• **DATA EXCERPT**
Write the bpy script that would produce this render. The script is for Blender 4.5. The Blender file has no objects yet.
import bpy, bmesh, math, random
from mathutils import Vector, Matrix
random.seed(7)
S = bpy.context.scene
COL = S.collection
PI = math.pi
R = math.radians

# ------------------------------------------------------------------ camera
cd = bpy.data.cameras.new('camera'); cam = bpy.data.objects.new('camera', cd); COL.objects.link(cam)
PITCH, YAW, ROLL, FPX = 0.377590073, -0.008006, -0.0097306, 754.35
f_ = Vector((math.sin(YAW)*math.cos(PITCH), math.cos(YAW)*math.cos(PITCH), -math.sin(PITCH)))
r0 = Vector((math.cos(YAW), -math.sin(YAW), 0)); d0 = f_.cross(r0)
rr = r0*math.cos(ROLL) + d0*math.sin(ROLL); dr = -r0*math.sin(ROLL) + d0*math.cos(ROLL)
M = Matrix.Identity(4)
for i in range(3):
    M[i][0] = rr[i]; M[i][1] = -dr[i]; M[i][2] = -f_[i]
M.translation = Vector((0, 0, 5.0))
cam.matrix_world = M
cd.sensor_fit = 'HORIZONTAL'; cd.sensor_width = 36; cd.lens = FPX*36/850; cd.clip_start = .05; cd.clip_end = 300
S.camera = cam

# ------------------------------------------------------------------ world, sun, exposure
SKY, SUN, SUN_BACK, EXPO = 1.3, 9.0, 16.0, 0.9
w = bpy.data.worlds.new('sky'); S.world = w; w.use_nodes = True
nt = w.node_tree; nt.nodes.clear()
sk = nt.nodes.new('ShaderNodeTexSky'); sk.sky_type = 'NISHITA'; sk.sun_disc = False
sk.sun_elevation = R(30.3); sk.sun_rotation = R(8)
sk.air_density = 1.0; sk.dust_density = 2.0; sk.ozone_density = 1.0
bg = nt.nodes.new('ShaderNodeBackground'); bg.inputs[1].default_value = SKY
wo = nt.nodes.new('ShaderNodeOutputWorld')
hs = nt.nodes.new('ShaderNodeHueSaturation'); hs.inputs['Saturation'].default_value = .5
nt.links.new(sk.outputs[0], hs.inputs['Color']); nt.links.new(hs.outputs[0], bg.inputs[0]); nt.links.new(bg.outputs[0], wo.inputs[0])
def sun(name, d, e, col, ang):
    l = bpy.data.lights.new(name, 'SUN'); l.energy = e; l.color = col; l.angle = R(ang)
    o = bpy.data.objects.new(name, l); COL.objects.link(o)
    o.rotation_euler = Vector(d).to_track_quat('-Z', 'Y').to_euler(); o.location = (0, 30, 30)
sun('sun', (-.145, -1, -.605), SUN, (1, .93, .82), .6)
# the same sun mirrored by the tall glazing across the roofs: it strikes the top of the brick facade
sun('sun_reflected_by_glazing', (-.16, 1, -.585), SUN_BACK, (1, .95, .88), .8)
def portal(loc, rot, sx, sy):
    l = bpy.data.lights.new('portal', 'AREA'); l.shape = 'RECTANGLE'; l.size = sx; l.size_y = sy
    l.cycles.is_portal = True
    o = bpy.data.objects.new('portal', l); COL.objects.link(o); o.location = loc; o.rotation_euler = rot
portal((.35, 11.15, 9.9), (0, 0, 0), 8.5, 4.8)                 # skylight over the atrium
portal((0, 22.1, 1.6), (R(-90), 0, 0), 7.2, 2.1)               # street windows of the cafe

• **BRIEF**
Transcribe the data above in full, exactly.

• **COMPLETED EXERCISE**
Write the bpy script that would produce this render. The script is for Blender 4.5. The Blender file has no objects yet.
import bpy, bmesh, math, random
from mathutils import Vector, Matrix
random.seed(7)
S = bpy.context.scene
COL = S.collection
PI = math.pi
R = math.radians

# ------------------------------------------------------------------ camera
cd = bpy.data.cameras.new('camera'); cam = bpy.data.objects.new('camera', cd); COL.objects.link(cam)
PITCH, YAW, ROLL, FPX = 0.377590073, -0.008006, -0.0097306, 754.35
f_ = Vector((math.sin(YAW)*math.cos(PITCH), math.cos(YAW)*math.cos(PITCH), -math.sin(PITCH)))
r0 = Vector((math.cos(YAW), -math.sin(YAW), 0)); d0 = f_.cross(r0)
rr = r0*math.cos(ROLL) + d0*math.sin(ROLL); dr = -r0*math.sin(ROLL) + d0*math.cos(ROLL)
M = Matrix.Identity(4)
for i in range(3):
    M[i][0] = rr[i]; M[i][1] = -dr[i]; M[i][2] = -f_[i]
M.translation = Vector((0, 0, 5.0))
cam.matrix_world = M
cd.sensor_fit = 'HORIZONTAL'; cd.sensor_width = 36; cd.lens = FPX*36/850; cd.clip_start = .05; cd.clip_end = 300
S.camera = cam

# ------------------------------------------------------------------ world, sun, exposure
SKY, SUN, SUN_BACK, EXPO = 1.3, 9.0, 16.0, 0.9
w = bpy.data.worlds.new('sky'); S.world = w; w.use_nodes = True
nt = w.node_tree; nt.nodes.clear()
sk = nt.nodes.new('ShaderNodeTexSky'); sk.sky_type = 'NISHITA'; sk.sun_disc = False
sk.sun_elevation = R(30.3); sk.sun_rotation = R(8)
sk.air_density = 1.0; sk.dust_density = 2.0; sk.ozone_density = 1.0
bg = nt.nodes.new('ShaderNodeBackground'); bg.inputs[1].default_value = SKY
wo = nt.nodes.new('ShaderNodeOutputWorld')
hs = nt.nodes.new('ShaderNodeHueSaturation'); hs.inputs['Saturation'].default_value = .5
nt.links.new(sk.outputs[0], hs.inputs['Color']); nt.links.new(hs.outputs[0], bg.inputs[0]); nt.links.new(bg.outputs[0], wo.inputs[0])
def sun(name, d, e, col, ang):
    l = bpy.data.lights.new(name, 'SUN'); l.energy = e; l.color = col; l.angle = R(ang)
    o = bpy.data.objects.new(name, l); COL.objects.link(o)
    o.rotation_euler = Vector(d).to_track_quat('-Z', 'Y').to_euler(); o.location = (0, 30, 30)
sun('sun', (-.145, -1, -.605), SUN, (1, .93, .82), .6)
# the same sun mirrored by the tall glazing across the roofs: it strikes the top of the brick facade
sun('sun_reflected_by_glazing', (-.16, 1, -.585), SUN_BACK, (1, .95, .88), .8)
def portal(loc, rot, sx, sy):
    l = bpy.data.lights.new('portal', 'AREA'); l.shape = 'RECTANGLE'; l.size = sx; l.size_y = sy
    l.cycles.is_portal = True
    o = bpy.data.objects.new('portal', l); COL.objects.link(o); o.location = loc; o.rotation_euler = rot
portal((.35, 11.15, 9.9), (0, 0, 0), 8.5, 4.8)                 # skylight over the atrium
portal((0, 22.1, 1.6), (R(-90), 0, 0), 7.2, 2.1)               # street windows of the cafe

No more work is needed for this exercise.